Ciertamente, y a pesar de estos procesos, la ilusión del rito democrático continúa imperando en muchos sectores de la sociedad. En medio del horror y de la devastación que cada cambio de gobierno hace más honda y terrible, muchos se preparan ya para ejercer el vacío ritual que se celebrará en el 2018. Le han agregado al rito una ilusión más: la de los candidatos independientes. Los resultados, ya lo sabemos, serán igual de frustrantes. Pero ellos se aferran. La fe, cuando se basa en ilusiones, es espantosamente fanática y repetitiva. A fuerza de volver a su idolatría mediante rituales cada vez más carentes de sentido y legitimidad, la crisis se hará más honda y más inhóspita la vida. Pero también generará más procesos democráticos construidos desde abajo para refundar la nación.

Al referirse a ellos, Roberto Ochoa recordaba la leyenda de Quetzalcóatl y Mayahuel, quienes, para detener a los tzitzimime –demonios venidos de arriba que intentaban destruir la vida–, se convirtieron en un árbol que sostiene el techo del mundo.

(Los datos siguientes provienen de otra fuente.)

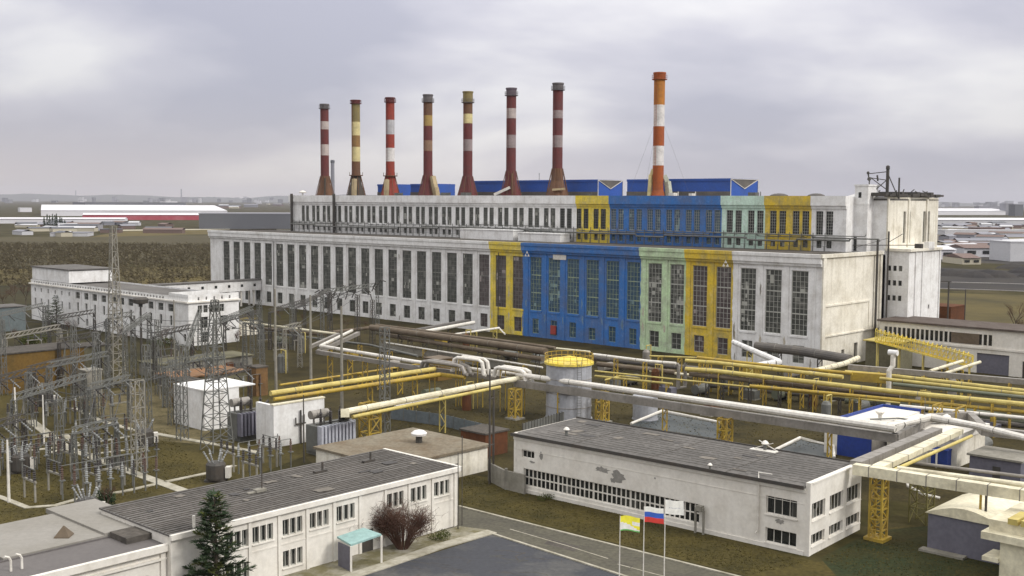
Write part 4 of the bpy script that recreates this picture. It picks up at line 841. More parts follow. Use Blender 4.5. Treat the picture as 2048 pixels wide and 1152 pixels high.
# long yellow rack beside the hall
run('steam_pipe', 'white pipe leading right from the storage tank top', 'pipe', [(1187, 709, 6.0), (1291, 722, 6.0), (1352, 727, 6.0)], .3, M['alu'], (1232, 1290), rings=7)
g1, g2 = P(1354, 727, 6.0), P(1371, 722, 6.2)
r = run('steam_pipe', 'tall grey upright loop of pipe between the white pipe and the yellow rack', 'pipe', [g1, g1+Vector((.3, 0, -.4)), Vector((g1.x+.3, g1.y, 1.4)), Vector((g2.x, g2.y, 1.3)), Vector((g2.x, g2.y, 5.6)), g2+Vector((.5, -.4, .3))], .3, M['duct'])
fy = dict(sm='rack', rings=8)
run('gas_pipe', 'upper yellow pipe of the long rack below the painted hall', 'pipe', [(1371, 721, 6.4), (1428, 725, 6.4), (1686, 754, 6.4)], .36, M['rackl'], (1400, 1483, 1605), **fy)
run('gas_pipe', 'lower yellow pipe of the long rack below the painted hall', 'pipe', [(1371, 738, 5.2), (1428, 742, 5.2), (1786, 783, 5.2), (2110, 815, 5.2)], .42, M['rackl'], (1440, 1530, 1630, 1703, 1845, 1905, 1985), **fy)
run('sheet_duct', 'greyish top duct of the long rack at the right', 'duct', [(1700, 734, 6.8), (2110, 769, 6.8)], 0, M['duct'], (1760, 1850, 1940, 2020), square=(.9, .9), rings=7, sw=2)
run('gas_pipe', 'bright yellow pipe below the greyish duct at the right', 'pipe', [(1690, 744, 6.1), (1786, 752, 6.0), (2110, 789, 6.0)], .36, M['rackl'], rings=8)
run('gas_pipe', 'middle olive pipe of the long rack at the right', 'pipe', [(1786, 768, 5.6), (2110, 801, 5.6)], .3, M['pipegn'])
run('gas_pipe', 'thin yellow line along the lowest tier of the long rack', 'pipe', [(1190, 742, 3.6), (1480, 772, 3.6), (1800, 806, 3.6)], .16, M['rackl'])
run('heating_main', 'fat grey green pipe lying low at the right edge behind the loop', 'pipe', [(1690, 799, 1.6), (1797, 805, 1.6), (2110, 852, 1.6)], .75, M['pipegn'], (1740, 1850, 1960), 'steeld', n=14, rings=9)
run('heating_main', 'dark pipe lying low under the long yellow rack', 'pipe', [(1400, 768, 1.4), (1690, 797, 1.4)], .5, M['pipegr'], (1480, 1600), 'steeld')
run('sheet_duct', 'yellow box duct in the middle of the long rack', 'duct', [(1706, 752, 5.6), (1770, 757, 5.6)], 0, M['rack'], square=(1.6, 1.5))
r = run('steam_pipe', 'silver riser pipe with white tee standing over the long rack', 'pipe', [P(1776, 812, 1.0), P(1776, 812, 1.0)+Vector((0, 0, 6.2)), P(1776, 812, 1.0)+Vector((.6, 0, 7)), P(1776, 812, 1.0)+Vector((.6, 0, 9.2))], .42, M['alu'])
q = P(1776, 812, 1.0)+Vector((.6, 0, 9.3)); mb = MB(); mb.tube([q-U*.8, q+U*.8], .5, 12); mb.build('tee', M['white'], r, True)
for a in (('gas_pipe', 'low yellow pipe left of the upright loop', [(1190, 752, 2.6), (1345, 768, 2.6)], .22, 'rackl', (1215, 1250, 1290, 1335)),
          ('heating_main', 'dark brown main under the white pipe right of the tank', [(1195, 728, 3.2), (1350, 745, 3.2)], .5, 'pipebr', (1240, 1320)),
          ('steam_pipe', 'pale pipe running low behind the upright loop', [(1300, 742, 3.0), (1560, 768, 3.0)], .28, 'cream', (1390, 1460, 1550)),
          ('gas_pipe', 'third yellow pipe tucked behind the upper one of the long rack', [(1395, 715, 6.4), (1500, 727, 6.4), (1705, 747, 6.4)], .3, 'rack', (1420, 1520, 1580, 1660)),
          ('heating_main', 'dark main between the upper and lower pipes of the long rack', [(1380, 748, 4.2), (1800, 792, 4.2)], .45, 'pipebr', (1415, 1445, 1500, 1560, 1620, 1680, 1750)),
          ('gas_pipe', 'fourth yellow pipe below the long rack', [(1500, 772, 4.0), (1800, 800, 4.0), (2110, 830, 4.0)], .3, 'rack', (1580, 1650, 1720, 1820, 1880, 1950, 2020)),
          ('steam_pipe', 'silver pipe on the lowest tier at the right edge', [(1800, 812, 3.4), (2110, 842, 3.4)], .3, 'alu', (1860, 1925, 1990)),
          ('gas_pipe', 'olive pipe under the greyish top duct at the right', [(1760, 757, 6.0), (2110, 795, 6.0)], .3, 'rackl', ()),
          ('heating_main', 'dark pipe on the ground between the rack and the fat green one', [(1810, 826, 1.0), (2110, 858, 1.0)], .45, 'pipegr', (1900, 2000)),
          ('steam_pipe', 'pair of pale cross pipes below the yellow walkway, left one', [(1860, 742, 5), (1925, 722, 5)], .3, 'cream', (1890,)),
          ('steam_pipe', 'pair of pale cross pipes below the yellow walkway, right one', [(1890, 747, 5), (1960, 724, 5)], .3, 'cream', (1920,)),
          ('heating_main', 'brown main running left from the fat brown one towards the arches', [(760, 668, 3.5), (960, 700, 3.5), (1085, 718, 3.5)], .5, 'pipebr', (820, 880, 960, 1030)),
          ('steam_pipe', 'thin pale pipe along the bottom of the brown mains', [(770, 685, 2), (1085, 735, 2)], .2, 'alu', (850, 950, 1050)),
          ('steam_pipe', 'pale pipe along the foot of the blue hall front', [(1010, 686, 3.2), (1180, 704, 3.2)], .25, 'cream', (1040, 1090, 1150)),
          ('heating_main', 'dark trough under the painted bays of the hall', [(1190, 716, 2.0), (1460, 745, 2.0)], .55, 'pipegr', (1250, 1330, 1420)),
          ('gas_pipe', 'yellow pipe climbing along the ochre bays of the hall', [(1300, 712, 4.5), (1400, 716, 5.5), (1480, 724, 5.5)], .2, 'rackl', (1320, 1360, 1410, 1450)),
          ('steam_pipe', 'grey pipe beyond the store roof leading to the nearer cream rack', [(790, 812, 3), (960, 775, 3)], .22, 'alu', (820, 930)),
          ('gas_pipe', 'low yellow line behind the farther cream pipe', [(560, 770, 2.5), (840, 728, 2.5)], .2, 'rack', (600, 660, 720, 780)),
          ('steam_pipe', 'slim grey line low in front of the white hall', [(560, 668, 3), (740, 690, 3), (835, 712, 3)], .25, 'steel', (600, 660, 720, 780)),
          ('heating_main', 'brown pipe below the link gallery', [(500, 655, 3.5), (640, 668, 3.5), (742, 655, 4)], .4, 'pipebr', (540, 600, 680))):
    run(a[0], a[1], 'pipe', a[2], a[3], M[a[4]], a[5], 'steeld' if a[4].startswith('pipe') else 'rack', rings=8)
random.seed(88); dbi = 0
def clutter(name, label, px, py, kind):
    g = P(px, py); r = thing(name, g, YS+random.choice((0, math.pi/2)), label, 'yard gear'); mb = MB()
    if kind == 0: mb.box(-1.4, 1.4, -.9, .9, .15, 1.7); mb.box(-1.1, -.7, -.7, .7, 1.7, 2.2); mb.build('casing', M[random.choice(('rust', 'steel', 'purple', 'rack'))], r); mb = MB(); mb.box(-1.6, 1.6, -1.1, 1.1, 0, .15); mb.build('plinth', M['concrete'], r)
    elif kind == 1: mb.tube([(-1.8, 0, 1.2), (1.8, 0, 1.2)], .9, 14); mb.build('vessel', M[random.choice(('steel', 'pipegn', 'duct'))], r); mb = MB(); mb.box(-1.2, -.9, -.7, .7, 0, .6); mb.box(.9, 1.2, -.7, .7, 0, .6); mb.build('cradle', M['steeld'], r)
    else: mb.lathe((0, 0, 0), [(.8, 0), (.8, 3.4), (.5, 3.9), (.1, 4.0)], 14); mb.build('vessel', M[random.choice(('steel', 'duct', 'rust'))], r); mb = MB(); mb.tube([(0, 0, 3.9), (0, 0, 4.8), (1.6, 0, 4.8), (1.6, 0, 0)], .12, 6); mb.build('pipe', M['rackl'], r)
for i, (px, py) in enumerate(((1225, 775), (1262, 770), (1310, 778), (1335, 792), (1400, 790), (1450, 782), (1500, 798), (1560, 800), (1625, 812), (1660, 800), (1720, 826), (1838, 838), (1420, 830), (1540, 845), (1650, 850), (1075, 725), (1020, 720), (930, 700), (880, 690), (1210, 745), (1290, 735), (1370, 752), (560, 690), (600, 705), (700, 720), (780, 740), (560, 745), (450, 740), (860, 800), (930, 820), (1500, 752), (1580, 758), (1900, 800), (1980, 870), (1960, 905), (1820, 905))):
    k = i % 3; nm = ('machine_casing', 'pressure_vessel', 'upright_vessel')[k]; near_ = 'behind the workshop' if py > 825 else 'below the long yellow rack' if px > 1350 else 'right of the storage tank' if px > 1180 else 'near the brown mains' if px > 820 else 'left of the arches'
    clutter(nm, '%s %s' % (('low machine box', 'lying drum', 'small upright drum')[k], near_), px+i*.11, py, k)
yg_ = {}
for o in bpy.data.objects:
    if o.get('category') == 'yard gear': yg_.setdefault(o['label'], []).append(o)
for lb_, os_ in yg_.items():
    if len(os_) > 1:
        for k, o in enumerate(sorted(os_, key=lambda o: pr(o.location)[0])): o['label'] = lb_+', '+ordw(k+1)+' of them from the left'
# brown mains along the hall
run('heating_main', 'fat brown insulated main running along the foot of the hall', 'pipe', [(742, 655, 5), (1000, 690, 5), (1092, 703, 5)], .75, M['pipebr'], (800, 900, 1000, 1075), 'steeld', n=14, rings=12)
run('heating_main', 'second brown main just behind the fat one', 'pipe', [(752, 650, 5.2), (1000, 681, 5.2), (1110, 696, 5.2)], .35, M['pipebr'], n=12)
run('heating_main', 'black topped trough slanting up to the white hall', 'duct', [(829, 662, 5), (935, 642, 5)], 0, M['pipegr'], (850, 900), 'steeld', square=(1.4, .8))
run('steam_pipe', 'pale pipe slanting up to the white hall beside the black trough', 'pipe', [(830, 667, 4.6), (948, 645, 4.6)], .45, M['alu'])
run('steam_pipe', 'thin pale pipe frame in front of the yellow bay of the hall', 'pipe', [(905, 669, 4), (998, 656, 4), (1010, 668, 3)], .22, M['alu'], (950, 990), 'rackl')
run('steam_pipe', 'slim pale pipe leading left below the white hall', 'pipe', [(673, 668, 5), (548, 652, 5), (486, 644, 5)], .3, M['cream'], (520, 560, 600, 640), 'steel')
run('sheet_duct', 'grey duct beside the bend left of the twin arches', 'duct', [(622, 693, 5.2), (676, 669, 5.2)], 0, M['duct'], square=(.7, .7))
run('heating_main', 'fat dark grey main in front of the white bays at the hall corner', 'pipe', [(1512, 692, 6), (1600, 702, 6), (1700, 719, 6)], .95, M['pipegr'], (1560, 1640), 'steeld', n=14, rings=10)
run('steam_pipe', 'white banded pipe slanting down in front of the hall corner', 'pipe', [(1467, 684, 7), (1558, 724, 6), (1500, 733, 5.6)], .5, M['white'], (1500,), 'rackl', rings=2)
run('steam_pipe', 'white wrapped pipe slanting left from the end of the dark main', 'pipe', [(1716, 716, 6.2), (1690, 727, 6.2), (1614, 746, 5.6)], .5, M['cream'], rings=2)
run('gas_pipe', 'yellow cross pipe near the tank', 'pipe', [(1210, 760, 2.5), (1240, 752, 2.5), (1280, 757, 2.5)], .14, M['rackl'])
run('water_pipe', 'white bent pipe over the basin behind the workshop', 'pipe', [(1262, 847, 1.2), (1324, 822, 1.2), (1442, 845, 1.2)], .2, M['alu'])
run('water_pipe', 'grey bent pipe over the right basin behind the workshop', 'pipe', [(1545, 902, 1.2), (1600, 876, 1.2), (1668, 892, 1.2), (1668, 915, .2)], .2, M['alu'])
run('water_pipe', 'curved white pipe left of the violet shed', 'pipe', [(1812, 955, 3.5), (1816, 972, 3), (1850, 990, 2.8), (1880, 996, 2.6)], .16, M['alu'])
poly('basin', [(1262, 850), (1325, 826), (1440, 848), (1438, 878)], mat('dark basin floor', (.045, .055, .06), (.07, .075, .07), .6, .3, .5), .02)
poly('basin_right', [(1548, 905), (1602, 880), (1668, 896), (1668, 935), (1600, 925)], mat('dark basin floor', (.045, .055, .06)), .02)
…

La poesía, contra los discursos ilusorios y unívocos del poder, guarda grandes enseñanzas. La imagen de Quetzalcóatl y Mayahuel convertidos en un árbol bifurcado que sostiene al mundo “nos permite comprender –continúa Ochoa– que la fuerza que viene de abajo, de lo que emerge de las profundidades de la tierra, es la fuerza capaz de sostener lo que desde lo alto sólo está recibiendo embates de furia, violencia y destrucción”. Sólo desde allí podremos vivir verdaderamente la democracia, refundar la nación y conservar la dignidad de la vida que nuestros abuelos nos entregaron en custodia para los que vienen.

Además opino que hay que respetar los Acuerdos de San Andrés; detener la guerra; liberar a José Manuel Mireles, a sus autodefensas, a Nestora Salgado y a todos los presos políticos; hacer justicia a las víctimas de la violencia y juzgar a gobernadores y funcionarios criminales. l

1 “Cuando el ritual fracasa”, Voz de la tribu, núm. 5, revista de la Secretaría de Extensión de la UAEM, Universidad Autónoma del Estado de Morelos, agosto-noviembre de 2015.

2 “Democracia de veras, la que viene de abajo”, en ibid.